MultipleLeather Bracelet

Posted by (Aug 9, 2019)

Silhouette of corrugated wave is one of the features of this leather bracelet. If you put some conchos taking advantage of its outline bulge, you can make a concho bracelet which gives you profound feelings.


Prepare the leather materials. I use a kit of ready-made products, "Multiple Leather Bracelet Kit".


Tool the edge with a beveler. Since the thickness of this leather is 3.0mm, I used a beveler of 1.2mm.


Finish the flesh side and edge with gum tragacanth. Especially if you pollish the corners of the flesh side and edge by pressing down on them, you can finish them nicely. If gum tragacanth were dropped on the grain side, it would become a stain. So keep a wet towel, etc. at hand and wipe any excess off quickly.


Apply the edge top coat. When you apply some edge coat on the tool called a foam applicator which has a form on its tip, you can control the coating amount by the degree of pressure and your work can progress. Be careful that the edge coat does not protrude to the flesh side.

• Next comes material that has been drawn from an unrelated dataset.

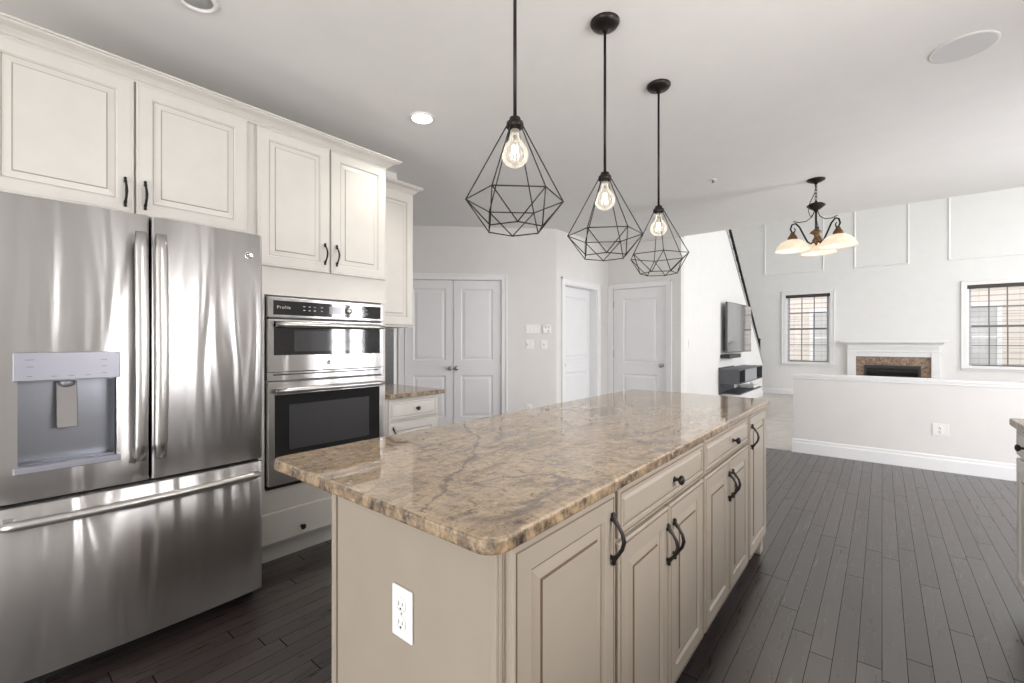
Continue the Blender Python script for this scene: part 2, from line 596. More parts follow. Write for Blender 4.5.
        bmesh.ops.recalc_face_normals(bm, faces=bm.faces)
        bm.to_mesh(me)
        bm.free()
        o = bpy.data.objects.new(name, me)
        COL.objects.link(o)
        if parent is None:
            o.location = org
        else:
            o.parent = parent
        if bevel:
            b = o.modifiers.new('bevel', 'BEVEL')
            b.width = bevel
            b.segments = segs
            b.limit_method = 'ANGLE'
            b.angle_limit = math.radians(50)
        return o


def tag(o, label=None, cat=None, group=None, kind=None):
    if label:
        o['label'] = label
    if cat:
        o['category'] = cat
    if group:
        o['group'] = group
    if kind:
        o['kind'] = kind
    return o


def thing(name, loc, label, cat, group=None, kind=None):
    o = bpy.data.objects.new(name, None)
    o.empty_display_size = 0.05
    COL.objects.link(o)
    o.location = loc
    return tag(o, label, cat, group, kind)


def copy_tree(o, parent=None):
    c = o.copy()
    COL.objects.link(c)
    if parent is not None:
        c.parent = parent
    for ch in [x for x in list(o.children)]:
        copy_tree(ch, c)
    return c


def struct(name, mb, m, parent=None, bevel=0.0):
    o = mb.build(name, m, parent, bevel)
    if parent is None:
        o['kind'] = 'structure'
    return o


def wall(name, F, u0, u1, z0, z1, t, holes=(), m=None):
    mb = MB()
    us = sorted({u0, u1, *[h[0] for h in holes], *[h[1] for h in holes]})
    for a, b in zip(us, us[1:]):
        hs = [h for h in holes if h[0] <= a + 1e-6 and h[1] >= b - 1e-6]
        z = z0
        for h in sorted(hs, key=lambda q: q[2]):
            if h[2] > z + 1e-6:
                mb.fbox(F, a, b, z, h[2], -t, 0)
            z = h[3]
        if z < z1 - 1e-6:
            mb.fbox(F, a, b, z, z1, -t, 0)
    return struct(name, mb, m or M['wall'])


# ------------------------------------------------------------------ room shell
CE = 2.74
XL, XC = -3.28, -3.285
YH = 6.36
YF = 12.6
XT = -2.17

struct('floor', MB().box(-6.2, 3.2, -3.2, 6.083, -0.06, 0), M['wood'])
struct('floor_carpet', MB().box(-3.5, 4.6, 6.085, YF + 0.1, -0.06, 0.004), M['carpet'])
struct('ceiling', MB().box(-6.2, 3.2, -3.2, 6.38, CE, CE + 0.3), M['ceiling'])
struct('ceiling_living', MB().box(-3.6, 4.8, 6.38, YF + 0.3, 5.5, 5.6), M['ceiling'])
FH = Fr((0, 6.38, 0), (1, 0, 0), (0, 1, 0))
struct('wall_upper', MB().box(-3.5, 4.6, 6.18, 6.379, CE + 0.301, 5.5), M['wall_living'])

FL = Fr((XL, 0, 0), (0, 1, 0), (1, 0, 0))
wall('wall_left', FL, -3.0, 2.40, 0, CE, 0.12)
struct('wall_lightstop_left', MB().box(-6.3, -6.2, 2.2, 6.6, -0.06, CE + 0.3), M['wall'])  # outer walls added to keep outside light out of the door gaps
struct('wall_lightstop_closet', MB().box(-6.2, -3.6, 6.5, 6.6, -0.06, CE + 0.3), M['wall'])
struct('wall_lightstop_pantry', MB().box(-6.2, -5.75, 2.2, 2.3, -0.06, CE), M['wall'])
struct('wall_pantry', MB().box(-5.75, XL - 0.12, 2.30, 2.40, 0, CE), M['wall'])

q = math.sqrt(0.5)
FA0 = Fr((XC, 4.91, 0), (-q, -q, 0), (q, -q, 0))      # angled wall, u grows to the left
FA = Fr(FA0.p(0.05, 0), (-q, -q, 0), (q, -q, 0))
wall('wall_angled', FA0, 0, 3.55, 0, CE, 0.12, [(0.718, 1.955, 0, 2.062)])
FC = Fr((XC, 0, 0), (0, 1, 0), (1, 0, 0))
wall('wall_closet', FC, 4.91, YH + 0.1, 0, CE, 0.16, [(5.09, 5.99, 0, 2.05)])
FD = Fr((XC, YH, 0), (1, 0, 0), (0, -1, 0))
wall('wall_hall', FD, 0, 1.115, 0, CE, 0.12, [(0.075, 0.917, 0, 2.072)])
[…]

Punch holes for conchos with a hole punch. Measure the diameter of the female screw and make holes it can go through. Placing the conchos precisely where you want them and pressing them down on the leather to make traces would be good.


Attach the conchos firmly using a screw driver. Put the female screw through the hole in the leather and tighten a rather short screw firmly. Then the leather would enter the conchos.
Please tighten strongly so that the leather would bend along the curve of the conchos.


Combine the conchos and snaps to make concho snaps. Here again put the female screw tightly through the hole on the leather, and tighten strongly so that the leather would bend along the curve of the conchos.


Now attach spots. Think about the design and decide the points where the claws go through. If you make patterns using stiffener, you can make holes at the exact places. Therefore, in order to attach spots nicely, you need to make patterns with precision. Using patterns, mark (trace) the points of holes, and make holes on the leather. If you stick tools in the wax you use for sewing before tooling, you can do insertion and removal of your tool smoothly when making holes.


Make claws go through the holes, and attach the spots on the leather. Bend the claws around the leather using a tool such as a pair of pliers. Don't fold the claws, rather, bend and stick them into the leather. That way they don't come off easily and don't get caught on your clothes or such. To attach the spots tightly on the leather, after bending the claws by pulling them with pliers as strongly as possible, press them down by hitting lightly with a hammer.


Be careful not to crush or scratch the head of the spots. Working on something like a piece of the thick leather would help.


If you use a tool called spot setters, Step 11 will be quicker and nicer. Especially when dealing with a lot of spots, that'll be very convenient.


Set the male part of the snap. Then attach the snap with a snap setter. Work on a snap attaching surface.


Set the female part of the snap, and attach it with a snap setter. Using an almighty attaching surface would be very helpful.


Make sure all the snaps are attached firmly, and if you fix the overall shape, it's done!